Monday, March 15, 2010

Real Estate Section

5 West 44th, 2010


If you’re itching to take advantage of that $8,000 first time homebuyer credit, I have just the building for you.

Located in New York between Fifth Avenue and Madison Avenue and barely a block from Grand Central Terminal is 5 west 44th, a bright little gem of a modernism tucked into a narrow niche in the mountain of solid gray buildings of midtown Manhattan.

The building—its address is its name—was designed by Alan Ritchie. The design may or may not have additionally been influenced by Ritchie’s longtime business partner Philip Johnson. Some mentions credit the building’s design to Johnson, which is understandable because Johnson was so well known, even iconic. But the absence of neoclassical references that Johnson so liked to employ in the latter years of his life and the fact that Johnson died in 1995 lead me to believe that the credit for this building should be given to Ritchie and his partners.

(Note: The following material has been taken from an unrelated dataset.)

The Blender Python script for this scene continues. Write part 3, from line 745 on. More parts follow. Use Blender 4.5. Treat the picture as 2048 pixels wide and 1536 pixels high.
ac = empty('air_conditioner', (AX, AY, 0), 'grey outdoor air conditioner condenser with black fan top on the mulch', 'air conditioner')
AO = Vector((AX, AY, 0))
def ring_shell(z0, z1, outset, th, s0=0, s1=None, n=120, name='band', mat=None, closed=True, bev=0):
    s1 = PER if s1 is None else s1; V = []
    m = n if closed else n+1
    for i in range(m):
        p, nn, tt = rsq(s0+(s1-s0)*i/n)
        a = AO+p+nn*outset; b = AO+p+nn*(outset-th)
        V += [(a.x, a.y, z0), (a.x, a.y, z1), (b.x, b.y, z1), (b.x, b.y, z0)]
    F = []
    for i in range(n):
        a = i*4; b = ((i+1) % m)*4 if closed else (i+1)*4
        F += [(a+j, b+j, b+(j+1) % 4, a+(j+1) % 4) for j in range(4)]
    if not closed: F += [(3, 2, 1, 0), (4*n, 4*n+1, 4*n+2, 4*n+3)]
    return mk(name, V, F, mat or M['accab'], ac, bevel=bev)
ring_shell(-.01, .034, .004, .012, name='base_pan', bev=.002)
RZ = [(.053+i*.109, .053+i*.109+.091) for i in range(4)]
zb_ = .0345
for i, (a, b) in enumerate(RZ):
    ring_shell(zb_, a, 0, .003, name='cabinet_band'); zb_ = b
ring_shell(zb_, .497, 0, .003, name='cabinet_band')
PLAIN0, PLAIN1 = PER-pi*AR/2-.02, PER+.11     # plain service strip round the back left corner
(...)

5 West 44th is as coolly elegant as Johnson’s Four Seasons restaurant or his design for the sculpture garden at the Museum of Modern Art. The building’s scale is amazingly human given that it rises twenty stories above the street and is only 28 feet wide.

The facade is clad with white metal panels. A single, off-center red column breaks up the white surface. Midway up the tower, the red is replaced by bright yellow.

So if you’re in the market, you’d better rush. There are only twenty units in this building. The one-bedrooms are selling for less than $1 million and the larger units are…well, more. But for high ceilings and good windows in a post-war building, real estate people say 5 West 44th is a steal. Residences in the upper reaches of the building are full-floor units and there’s a duplex penthouse at the top.

If you need additional reason, consider that 5 West 44th was once the site of Canfield’s Gambling House, said by one historian to be “the most prestigious illegal joint of the Gilded Age.”